_SUPPLIED DATA_
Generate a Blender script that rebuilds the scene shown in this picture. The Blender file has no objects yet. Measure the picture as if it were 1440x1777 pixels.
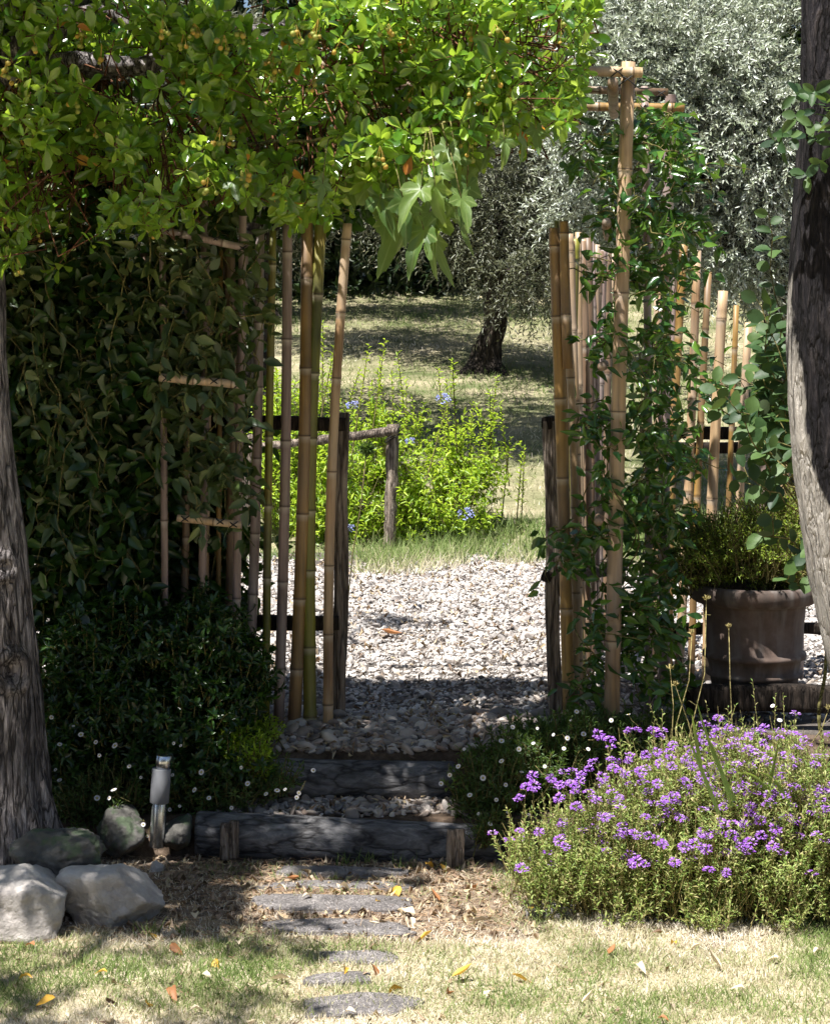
import bpy, math, numpy as np
from mathutils import Vector, noise

# ------------------------------------------------------------ camera, light
sc = bpy.context.scene
COL = sc.collection
F, HZ, CX, CAMZ = 3220.0, 600.0, 720.0, 1.70      # focal length in photo pixels, horizon row
cam_d = bpy.data.cameras.new('camera'); cam = bpy.data.objects.new('camera', cam_d); COL.objects.link(cam)
cam.location = (0, 0, CAMZ); cam.rotation_euler = (math.radians(90), 0, 0)
cam_d.sensor_fit = 'VERTICAL'; cam_d.sensor_height = 24.0
cam_d.lens = 24.0 * F / 1777.0
cam_d.shift_y = (HZ - 888.5) / 1777.0
cam_d.clip_start = 0.1; cam_d.clip_end = 1000
sc.camera = cam

SUN_EL = math.radians(65); SUN_AZ = math.radians(-138)   # azimuth from +Y towards +X (sun is behind-left of camera)
sdir = Vector((math.sin(SUN_AZ) * math.cos(SUN_EL), math.cos(SUN_AZ) * math.cos(SUN_EL), math.sin(SUN_EL)))
w = bpy.data.worlds.new('World'); sc.world = w; w.use_nodes = True
nt = w.node_tree; bg = nt.nodes['Background']
sky = nt.nodes.new('ShaderNodeTexSky'); sky.sky_type = 'NISHITA'; sky.sun_disc = False
sky.sun_elevation = SUN_EL; sky.sun_rotation = SUN_AZ
nt.links.new(sky.outputs[0], bg.inputs[0]); bg.inputs[1].default_value = 0.05
sl = bpy.data.lights.new('sun', 'SUN'); sl.energy = 5.0; sl.angle = math.radians(0.5); sl.color = (1, 0.965, 0.91)
so = bpy.data.objects.new('sun', sl); COL.objects.link(so)
so.rotation_euler = sdir.to_track_quat('Z', 'Y').to_euler(); so.location = (0, 0, 20)
sc.view_settings.view_transform = 'Standard'; sc.view_settings.look = 'None'
sc.view_settings.exposure = 1.25; sc.view_settings.gamma = 1.0
sc.cycles.max_bounces = 7; sc.cycles.diffuse_bounces = 3; sc.cycles.glossy_bounces = 2
sc.cycles.transmission_bounces = 4; sc.cycles.transparent_max_bounces = 4
sc.cycles.use_adaptive_sampling = True; sc.cycles.adaptive_threshold = 0.02
sc.cycles.use_denoising = True
sc.cycles.sample_clamp_indirect = 4.0

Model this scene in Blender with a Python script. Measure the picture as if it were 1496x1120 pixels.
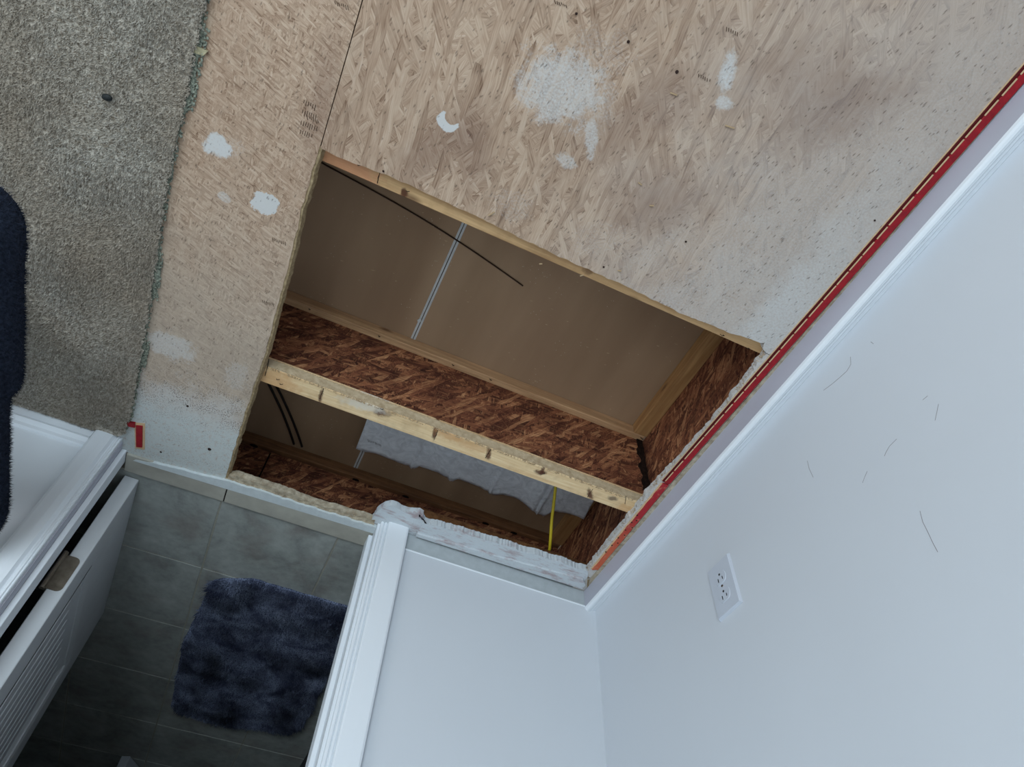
import bpy, bmesh, math, random
import numpy as np
from mathutils import Vector, Matrix, noise

SC = bpy.context.scene
COL = SC.collection
rnd = random.Random(7)
for o in list(bpy.data.objects):
    bpy.data.objects.remove(o)

# ------------------------------------------------------------ camera
RC = ((0.9079931610066861, 0.41741222695152136, -0.03626916536754069),
      (0.3541195858011727, -0.7182745129263671, 0.598899860604756),
      (0.22393690744737071, -0.5566405993742838, -0.8000021903789677))
CC = (-0.8145096704051041, 1.341470452990427, 1.143)
FPX = 1000.65
cam_data = bpy.data.cameras.new('camera')
cam_data.sensor_width = 36
cam_data.lens = 36 * FPX / 1496
cam_data.clip_start = 0.02
cam = bpy.data.objects.new('camera', cam_data)
COL.objects.link(cam)
m = Matrix.Identity(4)
for i in range(3):
    m[i][0] = RC[0][i]
    m[i][1] = -RC[1][i]
    m[i][2] = -RC[2][i]
    m[i][3] = CC[i]
cam.matrix_world = m
SC.camera = cam

# ------------------------------------------------------------ world, lights, exposure
SC.view_settings.view_transform = 'Standard'
SC.view_settings.look = 'None'
SC.view_settings.gamma = 1
SC.view_settings.use_curve_mapping = False
SC.view_settings.exposure = -0.13
W = bpy.data.worlds.new('world')
SC.world = W
W.use_nodes = True
bg = W.node_tree.nodes['Background']
bg.inputs[0].default_value = (0.62, 0.78, 1.0, 1)
bg.inputs[1].default_value = 1.0


def area(name, loc, rot, sx, sy, power, color):
    l = bpy.data.lights.new(name, 'AREA')
    l.shape = 'RECTANGLE'
    l.size = sx
    l.size_y = sy
    l.energy = power
    l.color = color
    o = bpy.data.objects.new(name, l)
    o.location = loc
    o.rotation_euler = rot
    COL.objects.link(o)
    return o


# daylight falling in through the window of the left wall, and through the one behind the camera
area('window_daylight', (-3.22, 2.2, 1.45), (0, -math.radians(90), 0), 1.2, 1.5, 24, (0.98, 0.985, 1.0))
area('rear_window_daylight', (-1.90, 3.33, 1.5), (-math.radians(90), 0, 0), 1.15, 1.15, 54, (0.78, 0.92, 1.0))

# ------------------------------------------------------------ pixel -> plane (used for things lying on a known plane)
def ray(u, v):
    a = ((u - 748) / FPX, (v - 560) / FPX, 1.0)
    return Vector([sum(RC[k][i] * a[k] for k in range(3)) for i in range(3)])


def at(u, v, z=0.0):
    d = ray(u, v)
    return Vector(CC) + d * ((z - CC[2]) / d.z)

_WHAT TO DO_
Reproduce only the lines from the beginning of the data through the line that contains "from mathutils import Vector, noise", both included, and please drop the pictures.

_ANSWER TO THE PROBLEM_
Generate a Blender script that rebuilds the scene shown in this picture. The Blender file has no objects yet. Measure the picture as if it were 1440x1777 pixels.
import bpy, math, numpy as np
from mathutils import Vector, noise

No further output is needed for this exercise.